Mit anderen Worten: Wäre der Menschenfeind nicht so naiv und würde er nicht zu viel von seinen Mitmenschen erwarten, dann hätte er auch keinen Grund für eine so tiefe Enttäuschung, die sich in einen Hass der ganzen Menschheit übersetzt. Auch bei Goethe hat der Misanthrop etwas niedlich-naives:

„Erst sitzt er eine Weile/Die Stirn von Wolken frei/Auf einmal kommt in Eile/Sein ganz Gesicht der Eule/Verzerrtem Ernste bei./Sie fragen, was das sei?/Lieb oder Langeweile?/Ach, sie sind's alle zwei." (Der Misanthrop)

Bei Goethe wird also ganz explizit die Liebe in der Verachtung thematisiert. Und auch Nietzsche orientiert sich klassisch an der Misanthropie als „Folge einer allzu begehrlichen Menschenliebe" (Die fröhliche Wissenschaft). Heute ist sicherlich eine Entfremdung der Menschen untereinander eine große Ursache für solch eine Enttäuschung, die in Misanthropie umschlägt: In unseren Individualgesellschaften fühlen wir uns leicht von gemeinschaftlichen Strukturen isoliert und begegnen ihnen dann feindlich in einer Art Trotzreaktion: Ihr wollt nicht, dass ich dazugehöre? Ich will gar nicht zu euch gehören! Oder auch umgekehrt: Einer Gemeinschaft, die jemanden wie mich akzeptiert, würde ich nie angehören wollen.

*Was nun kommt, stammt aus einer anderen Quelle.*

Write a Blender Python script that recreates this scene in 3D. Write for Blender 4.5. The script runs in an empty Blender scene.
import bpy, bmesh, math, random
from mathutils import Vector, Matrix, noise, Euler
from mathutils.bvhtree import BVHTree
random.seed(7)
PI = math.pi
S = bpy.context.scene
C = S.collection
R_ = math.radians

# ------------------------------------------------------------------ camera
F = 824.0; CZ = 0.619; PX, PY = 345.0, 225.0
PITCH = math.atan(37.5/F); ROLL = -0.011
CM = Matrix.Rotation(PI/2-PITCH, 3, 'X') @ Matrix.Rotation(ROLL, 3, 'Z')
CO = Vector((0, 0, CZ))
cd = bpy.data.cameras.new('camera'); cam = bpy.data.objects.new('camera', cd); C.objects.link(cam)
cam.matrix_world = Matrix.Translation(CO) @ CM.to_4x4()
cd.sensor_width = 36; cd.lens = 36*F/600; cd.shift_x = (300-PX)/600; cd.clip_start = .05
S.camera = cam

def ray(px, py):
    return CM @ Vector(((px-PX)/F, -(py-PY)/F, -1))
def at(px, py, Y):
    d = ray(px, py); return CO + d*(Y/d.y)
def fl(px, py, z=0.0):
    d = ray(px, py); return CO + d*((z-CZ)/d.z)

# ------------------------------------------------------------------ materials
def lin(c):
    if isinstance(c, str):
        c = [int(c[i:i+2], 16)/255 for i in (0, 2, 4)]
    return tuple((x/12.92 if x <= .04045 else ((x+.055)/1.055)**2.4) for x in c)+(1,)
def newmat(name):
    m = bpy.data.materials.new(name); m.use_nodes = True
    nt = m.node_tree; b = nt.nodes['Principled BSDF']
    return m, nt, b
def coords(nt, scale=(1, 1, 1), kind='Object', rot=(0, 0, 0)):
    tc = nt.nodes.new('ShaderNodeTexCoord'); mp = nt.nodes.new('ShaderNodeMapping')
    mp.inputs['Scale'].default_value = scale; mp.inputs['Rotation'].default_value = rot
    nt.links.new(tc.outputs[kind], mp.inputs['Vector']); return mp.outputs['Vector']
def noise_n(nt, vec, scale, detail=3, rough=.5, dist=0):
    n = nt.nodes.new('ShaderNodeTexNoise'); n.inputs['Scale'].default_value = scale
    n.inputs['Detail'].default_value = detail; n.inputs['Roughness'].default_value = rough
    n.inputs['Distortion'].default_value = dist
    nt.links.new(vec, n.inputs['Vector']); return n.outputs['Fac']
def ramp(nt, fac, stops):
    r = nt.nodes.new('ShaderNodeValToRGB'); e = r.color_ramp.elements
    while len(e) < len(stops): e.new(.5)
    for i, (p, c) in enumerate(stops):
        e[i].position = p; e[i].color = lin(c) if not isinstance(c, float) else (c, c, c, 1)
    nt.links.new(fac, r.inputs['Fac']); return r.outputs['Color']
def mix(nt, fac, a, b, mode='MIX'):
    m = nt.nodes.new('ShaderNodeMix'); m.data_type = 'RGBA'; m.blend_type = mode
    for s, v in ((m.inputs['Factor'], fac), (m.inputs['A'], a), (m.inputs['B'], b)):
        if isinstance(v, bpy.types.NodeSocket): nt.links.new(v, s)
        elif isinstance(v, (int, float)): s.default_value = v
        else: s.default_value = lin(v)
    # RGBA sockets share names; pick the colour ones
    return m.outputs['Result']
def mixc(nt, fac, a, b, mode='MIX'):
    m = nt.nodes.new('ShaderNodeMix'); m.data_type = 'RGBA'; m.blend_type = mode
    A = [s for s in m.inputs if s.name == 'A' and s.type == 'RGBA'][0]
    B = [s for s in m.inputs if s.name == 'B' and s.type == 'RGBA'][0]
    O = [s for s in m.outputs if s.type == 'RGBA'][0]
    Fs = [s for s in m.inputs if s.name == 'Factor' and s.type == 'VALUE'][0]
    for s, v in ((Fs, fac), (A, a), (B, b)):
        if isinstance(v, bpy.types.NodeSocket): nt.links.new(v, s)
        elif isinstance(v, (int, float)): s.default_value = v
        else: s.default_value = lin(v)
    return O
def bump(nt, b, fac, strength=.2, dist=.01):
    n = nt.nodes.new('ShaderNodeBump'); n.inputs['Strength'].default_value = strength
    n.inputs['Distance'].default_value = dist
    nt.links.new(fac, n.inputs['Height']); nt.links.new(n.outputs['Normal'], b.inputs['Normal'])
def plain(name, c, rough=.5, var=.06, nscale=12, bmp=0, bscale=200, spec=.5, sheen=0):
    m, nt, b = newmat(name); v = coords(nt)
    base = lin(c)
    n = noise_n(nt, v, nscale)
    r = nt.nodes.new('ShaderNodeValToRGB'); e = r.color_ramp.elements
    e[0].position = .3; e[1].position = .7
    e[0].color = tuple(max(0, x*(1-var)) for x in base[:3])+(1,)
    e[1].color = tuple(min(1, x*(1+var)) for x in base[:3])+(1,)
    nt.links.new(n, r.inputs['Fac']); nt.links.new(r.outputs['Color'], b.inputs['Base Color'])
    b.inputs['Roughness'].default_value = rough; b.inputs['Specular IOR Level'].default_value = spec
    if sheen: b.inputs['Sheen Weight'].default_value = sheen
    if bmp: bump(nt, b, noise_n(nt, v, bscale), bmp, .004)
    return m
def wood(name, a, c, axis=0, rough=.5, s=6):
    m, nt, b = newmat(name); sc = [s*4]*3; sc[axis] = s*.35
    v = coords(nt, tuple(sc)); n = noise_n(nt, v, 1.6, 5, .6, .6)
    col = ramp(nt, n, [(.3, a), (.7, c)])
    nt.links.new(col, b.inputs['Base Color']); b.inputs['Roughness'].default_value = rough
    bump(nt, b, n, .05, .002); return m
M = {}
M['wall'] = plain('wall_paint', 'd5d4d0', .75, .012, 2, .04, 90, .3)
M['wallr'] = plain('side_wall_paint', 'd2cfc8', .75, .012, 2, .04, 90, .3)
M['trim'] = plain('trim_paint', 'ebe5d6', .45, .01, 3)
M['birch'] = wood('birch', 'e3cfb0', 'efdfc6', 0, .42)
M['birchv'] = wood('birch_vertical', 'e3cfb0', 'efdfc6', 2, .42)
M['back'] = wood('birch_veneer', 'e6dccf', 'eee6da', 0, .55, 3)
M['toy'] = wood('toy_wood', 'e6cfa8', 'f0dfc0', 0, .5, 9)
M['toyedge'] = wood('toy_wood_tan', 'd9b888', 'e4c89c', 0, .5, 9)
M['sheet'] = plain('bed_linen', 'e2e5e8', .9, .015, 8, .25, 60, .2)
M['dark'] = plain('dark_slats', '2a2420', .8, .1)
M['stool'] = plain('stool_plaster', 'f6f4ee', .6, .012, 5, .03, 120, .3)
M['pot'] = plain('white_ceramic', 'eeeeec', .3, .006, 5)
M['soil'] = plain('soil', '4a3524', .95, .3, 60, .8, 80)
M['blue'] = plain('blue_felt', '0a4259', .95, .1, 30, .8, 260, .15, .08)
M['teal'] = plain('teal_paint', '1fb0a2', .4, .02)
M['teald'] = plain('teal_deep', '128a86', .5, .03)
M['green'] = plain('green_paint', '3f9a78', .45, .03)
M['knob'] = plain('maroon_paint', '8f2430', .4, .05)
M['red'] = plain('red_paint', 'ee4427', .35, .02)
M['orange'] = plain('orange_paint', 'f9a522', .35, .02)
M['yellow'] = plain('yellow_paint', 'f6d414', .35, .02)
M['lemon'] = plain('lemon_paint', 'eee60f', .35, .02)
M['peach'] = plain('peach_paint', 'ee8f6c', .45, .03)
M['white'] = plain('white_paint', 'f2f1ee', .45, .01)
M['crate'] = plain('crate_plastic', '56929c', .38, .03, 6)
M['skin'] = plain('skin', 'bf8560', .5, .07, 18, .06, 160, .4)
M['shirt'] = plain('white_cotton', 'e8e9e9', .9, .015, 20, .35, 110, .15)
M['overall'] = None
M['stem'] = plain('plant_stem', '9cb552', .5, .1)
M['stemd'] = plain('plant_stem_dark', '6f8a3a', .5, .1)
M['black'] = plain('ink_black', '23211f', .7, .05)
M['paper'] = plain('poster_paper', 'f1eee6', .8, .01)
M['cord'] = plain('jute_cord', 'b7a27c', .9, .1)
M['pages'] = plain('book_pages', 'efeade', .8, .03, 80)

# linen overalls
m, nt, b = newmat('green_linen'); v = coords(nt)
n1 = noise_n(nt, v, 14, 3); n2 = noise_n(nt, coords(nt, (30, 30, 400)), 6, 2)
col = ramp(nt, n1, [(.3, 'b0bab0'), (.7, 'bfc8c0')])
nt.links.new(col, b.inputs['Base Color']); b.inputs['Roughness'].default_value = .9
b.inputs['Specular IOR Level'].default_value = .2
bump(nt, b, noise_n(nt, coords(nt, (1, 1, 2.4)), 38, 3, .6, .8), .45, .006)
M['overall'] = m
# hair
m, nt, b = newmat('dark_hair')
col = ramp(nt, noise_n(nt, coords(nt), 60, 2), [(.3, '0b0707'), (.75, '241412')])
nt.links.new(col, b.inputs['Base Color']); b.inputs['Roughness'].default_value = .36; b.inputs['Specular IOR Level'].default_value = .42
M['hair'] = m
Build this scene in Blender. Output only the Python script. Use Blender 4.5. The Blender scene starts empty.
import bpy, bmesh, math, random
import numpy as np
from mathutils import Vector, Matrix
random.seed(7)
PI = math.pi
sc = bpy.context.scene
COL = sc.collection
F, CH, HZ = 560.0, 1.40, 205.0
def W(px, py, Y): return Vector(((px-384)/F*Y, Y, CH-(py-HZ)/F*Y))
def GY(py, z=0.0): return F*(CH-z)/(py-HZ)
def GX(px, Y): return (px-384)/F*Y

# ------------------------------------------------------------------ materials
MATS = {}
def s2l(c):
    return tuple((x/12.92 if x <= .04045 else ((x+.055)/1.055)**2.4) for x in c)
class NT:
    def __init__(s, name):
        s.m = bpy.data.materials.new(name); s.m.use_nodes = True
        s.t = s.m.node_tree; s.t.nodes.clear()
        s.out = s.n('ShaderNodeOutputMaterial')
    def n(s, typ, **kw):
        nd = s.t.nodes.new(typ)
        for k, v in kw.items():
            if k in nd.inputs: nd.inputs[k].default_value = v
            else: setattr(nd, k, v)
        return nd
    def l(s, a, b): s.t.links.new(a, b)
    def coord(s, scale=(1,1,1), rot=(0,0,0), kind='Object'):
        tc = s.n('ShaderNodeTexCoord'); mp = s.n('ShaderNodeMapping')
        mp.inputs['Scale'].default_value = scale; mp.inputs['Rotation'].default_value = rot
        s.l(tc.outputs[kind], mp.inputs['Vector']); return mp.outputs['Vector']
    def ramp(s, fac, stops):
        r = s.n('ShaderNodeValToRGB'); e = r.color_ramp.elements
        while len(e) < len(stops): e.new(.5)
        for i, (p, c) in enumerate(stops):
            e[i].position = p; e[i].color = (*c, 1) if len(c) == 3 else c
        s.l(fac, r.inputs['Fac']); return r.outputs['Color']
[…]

Bei Móliere entfremdet sich der Misanthrop von seinen Mitmenschen, weil er ihnen gnadenlos die Leviten liest. Das ist auch das, was viele der Möchtegern-Misanthropen am liebsten machen: Menschen für ihre Schwächen verurteilen. Das ist eher zwanghaft, als philosophisch. Aber irgendwie gibt es gar keine nennenswerte zeitgenössische Philosophie der Misanthropie. Da wäre vielleicht E. M. Ciorans Aphorismensammlung „Vom Nachteil", geboren zu sein zu nennen oder Ulrich Horstmanns provokative Streitschrift „Das Untier". Konturen einer Philosophie der Menschenflucht, in der er völlig geradeheraus die Abschaffung der Menschheit fordert und das Eventualitätsphilosophie nennt. Aber all das ist eher Literatur, keine Analyse. Ob zwanghaft, philosophisch oder literarisch: Den Verächtern der Menschheit kann man ihre Gefühle auf eine Art kaum verdenken:

Wie könnte man sich denn ohne Abscheu ansehen, wie wir nicht aufhören, uns in Kriegen und Massakern gegenseitig zu vernichten, wie wir vergewaltigen, foltern, die Natur in Asche legen oder in industriellem Stile Tiere quälen?

Wie kann man eine solche unzivilisierte Zivilisation nicht hassen?

Wie kann man sich nicht wünschen, all das hörte bald auf?